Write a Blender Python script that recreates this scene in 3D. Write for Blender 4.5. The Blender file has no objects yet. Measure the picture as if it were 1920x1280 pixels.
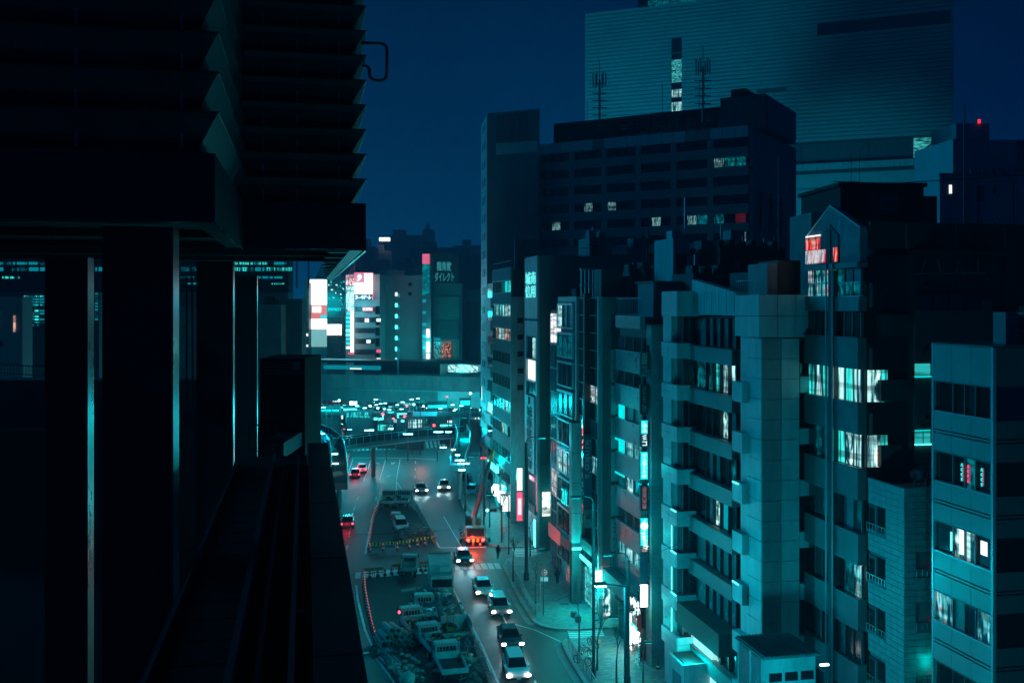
import bpy, bmesh, math, random
from mathutils import Vector, Matrix
random.seed(7)
S = bpy.context.scene
COL = S.collection
R = math.radians
# ------------------------------------------------------------------ camera, sky, sun, exposure
F, CX, HY, H = 1867.0, 960.0, 570.0, 30.0     # focal length in photo pixels, horizon row, eye height
cam = bpy.data.cameras.new('camera'); camo = bpy.data.objects.new('camera', cam); COL.objects.link(camo)
camo.location = (0, 0, H); camo.rotation_euler = (R(90), 0, 0)
cam.sensor_width = 36; cam.lens = F / 1920 * 36; cam.shift_y = -(640 - HY) / 1920
cam.clip_start = 0.5; cam.clip_end = 4000
S.camera = camo
S.view_settings.view_transform = 'Standard'; S.view_settings.look = 'None'
S.view_settings.exposure = 0.0; S.view_settings.gamma = 1.0; S.view_settings.use_curve_mapping = False

SUN_AZ = -64.0     # degrees clockwise from straight ahead; the glow of the lit district comes from the left
SUN_EL = 13.0
wd = bpy.data.worlds.new('World'); S.world = wd; wd.use_nodes = True
nt = wd.node_tree; N = nt.nodes; Lk = nt.links; N.clear()
out = N.new('ShaderNodeOutputWorld'); bg = N.new('ShaderNodeBackground'); Lk.new(bg.outputs[0], out.inputs[0])
sky = N.new('ShaderNodeTexSky'); sky.sky_type = 'NISHITA'; sky.sun_disc = False
sky.sun_elevation = R(-4.0); sky.sun_rotation = R(SUN_AZ % 360)
tc = N.new('ShaderNodeTexCoord'); sep = N.new('ShaderNodeSeparateXYZ'); Lk.new(tc.outputs['Generated'], sep.inputs[0])
# night glow of the city: bright teal low down, navy higher up, a little stronger over the lit district
ramp = N.new('ShaderNodeValToRGB'); e = ramp.color_ramp
e.elements[0].position = 0.0; e.elements[0].color = (0.0, 0.038, 0.115, 1)
e.elements[1].position = 1.0; e.elements[1].color = (0.0, 0.004, 0.022, 1)
for pos, c in ((0.06, (0.0, 0.030, 0.090, 1)), (0.16, (0.0, 0.017, 0.062, 1)), (0.32, (0.0, 0.009, 0.040, 1))):
    k = e.elements.new(pos); k.color = c
Lk.new(sep.outputs[2], ramp.inputs[0])
dot = N.new('ShaderNodeVectorMath'); dot.operation = 'DOT_PRODUCT'; Lk.new(tc.outputs['Generated'], dot.inputs[0])
dot.inputs[1].default_value = (-0.62, 0.78, 0.0)
mr = N.new('ShaderNodeMapRange'); mr.inputs[1].default_value = -1.0; mr.inputs[2].default_value = 1.0
mr.inputs[3].default_value = 0.0; mr.inputs[4].default_value = 1.0; mr.inputs[1].default_value = 0.15; mr.inputs[2].default_value = 0.9; mr.interpolation_type = 'SMOOTHSTEP'; Lk.new(dot.outputs['Value'], mr.inputs[0])
wt = N.new('ShaderNodeMix'); wt.data_type = 'RGBA'; Lk.new(mr.outputs[0], wt.inputs[0]); wt.inputs[6].default_value = (0, 0.12, 0.45, 1); wt.inputs[7].default_value = (1, 1, 1, 1)
mul = N.new('ShaderNodeVectorMath'); mul.operation = 'MULTIPLY'; Lk.new(ramp.outputs[0], mul.inputs[0]); Lk.new(wt.outputs[2], mul.inputs[1])
tint = N.new('ShaderNodeVectorMath'); tint.operation = 'MULTIPLY'; Lk.new(sky.outputs[0], tint.inputs[0]); tint.inputs[1].default_value = (0.0, 0.03, 0.05)
add = N.new('ShaderNodeVectorMath'); add.operation = 'ADD'; Lk.new(mul.outputs[0], add.inputs[0]); Lk.new(tint.outputs[0], add.inputs[1])
Lk.new(add.outputs[0], bg.inputs[0]); bg.inputs[1].default_value = 1.15

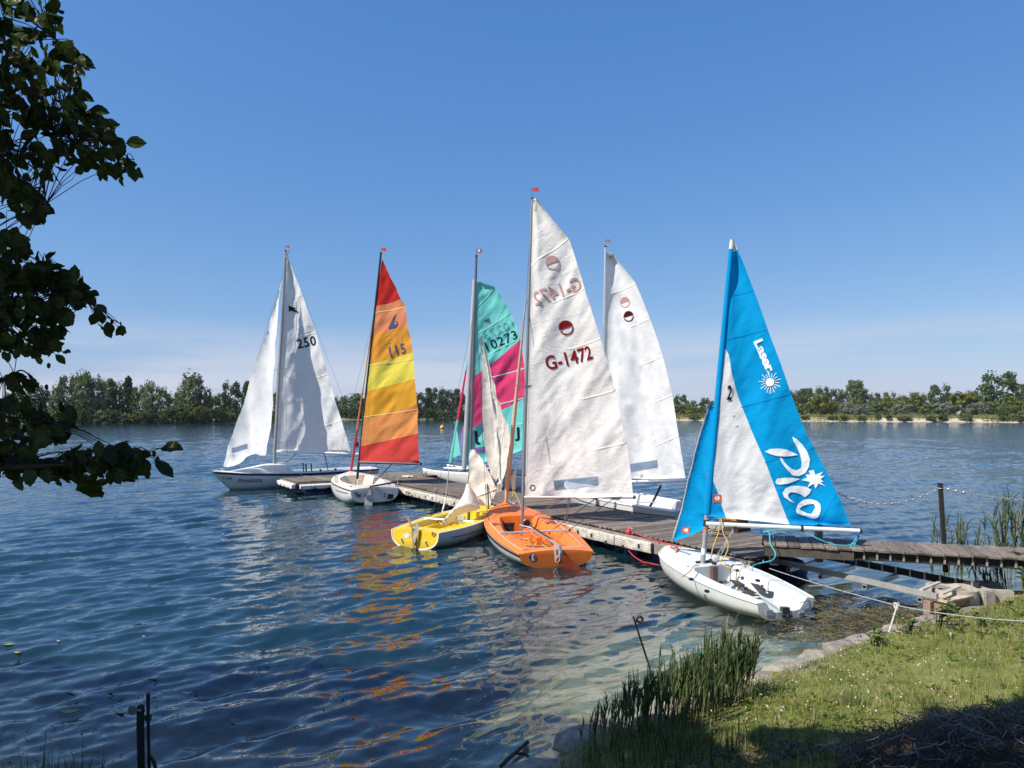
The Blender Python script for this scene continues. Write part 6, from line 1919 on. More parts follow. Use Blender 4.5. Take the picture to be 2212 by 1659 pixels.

▶ JOB
Print each line of the material above exactly, with the pictures removed from your copy.

▶ TASK SOLUTION
Write a Blender Python script that recreates this scene in 3D. Write for Blender 4.5. The Blender file has no objects yet. Measure the picture as if it were 1920x1280 pixels.
import bpy, bmesh, math, random
from mathutils import Vector, Matrix
random.seed(7)
S = bpy.context.scene
COL = S.collection
R = math.radians
# ------------------------------------------------------------------ camera, sky, sun, exposure
F, CX, HY, H = 1867.0, 960.0, 570.0, 30.0     # focal length in photo pixels, horizon row, eye height
cam = bpy.data.cameras.new('camera'); camo = bpy.data.objects.new('camera', cam); COL.objects.link(camo)
camo.location = (0, 0, H); camo.rotation_euler = (R(90), 0, 0)
cam.sensor_width = 36; cam.lens = F / 1920 * 36; cam.shift_y = -(640 - HY) / 1920
cam.clip_start = 0.5; cam.clip_end = 4000
S.camera = camo
S.view_settings.view_transform = 'Standard'; S.view_settings.look = 'None'
S.view_settings.exposure = 0.0; S.view_settings.gamma = 1.0; S.view_settings.use_curve_mapping = False

SUN_AZ = -64.0     # degrees clockwise from straight ahead; the glow of the lit district comes from the left
SUN_EL = 13.0
wd = bpy.data.worlds.new('World'); S.world = wd; wd.use_nodes = True
nt = wd.node_tree; N = nt.nodes; Lk = nt.links; N.clear()
out = N.new('ShaderNodeOutputWorld'); bg = N.new('ShaderNodeBackground'); Lk.new(bg.outputs[0], out.inputs[0])
sky = N.new('ShaderNodeTexSky'); sky.sky_type = 'NISHITA'; sky.sun_disc = False
sky.sun_elevation = R(-4.0); sky.sun_rotation = R(SUN_AZ % 360)
tc = N.new('ShaderNodeTexCoord'); sep = N.new('ShaderNodeSeparateXYZ'); Lk.new(tc.outputs['Generated'], sep.inputs[0])
# night glow of the city: bright teal low down, navy higher up, a little stronger over the lit district
ramp = N.new('ShaderNodeValToRGB'); e = ramp.color_ramp
e.elements[0].position = 0.0; e.elements[0].color = (0.0, 0.038, 0.115, 1)
e.elements[1].position = 1.0; e.elements[1].color = (0.0, 0.004, 0.022, 1)
for pos, c in ((0.06, (0.0, 0.030, 0.090, 1)), (0.16, (0.0, 0.017, 0.062, 1)), (0.32, (0.0, 0.009, 0.040, 1))):
    k = e.elements.new(pos); k.color = c
Lk.new(sep.outputs[2], ramp.inputs[0])
dot = N.new('ShaderNodeVectorMath'); dot.operation = 'DOT_PRODUCT'; Lk.new(tc.outputs['Generated'], dot.inputs[0])
dot.inputs[1].default_value = (-0.62, 0.78, 0.0)
mr = N.new('ShaderNodeMapRange'); mr.inputs[1].default_value = -1.0; mr.inputs[2].default_value = 1.0
mr.inputs[3].default_value = 0.0; mr.inputs[4].default_value = 1.0; mr.inputs[1].default_value = 0.15; mr.inputs[2].default_value = 0.9; mr.interpolation_type = 'SMOOTHSTEP'; Lk.new(dot.outputs['Value'], mr.inputs[0])
wt = N.new('ShaderNodeMix'); wt.data_type = 'RGBA'; Lk.new(mr.outputs[0], wt.inputs[0]); wt.inputs[6].default_value = (0, 0.12, 0.45, 1); wt.inputs[7].default_value = (1, 1, 1, 1)
mul = N.new('ShaderNodeVectorMath'); mul.operation = 'MULTIPLY'; Lk.new(ramp.outputs[0], mul.inputs[0]); Lk.new(wt.outputs[2], mul.inputs[1])
tint = N.new('ShaderNodeVectorMath'); tint.operation = 'MULTIPLY'; Lk.new(sky.outputs[0], tint.inputs[0]); tint.inputs[1].default_value = (0.0, 0.03, 0.05)
add = N.new('ShaderNodeVectorMath'); add.operation = 'ADD'; Lk.new(mul.outputs[0], add.inputs[0]); Lk.new(tint.outputs[0], add.inputs[1])
Lk.new(add.outputs[0], bg.inputs[0]); bg.inputs[1].default_value = 1.15

The Blender Python script for this scene continues. Write part 6, from line 1919 on. More parts follow. Use Blender 4.5. Take the picture to be 2212 by 1659 pixels.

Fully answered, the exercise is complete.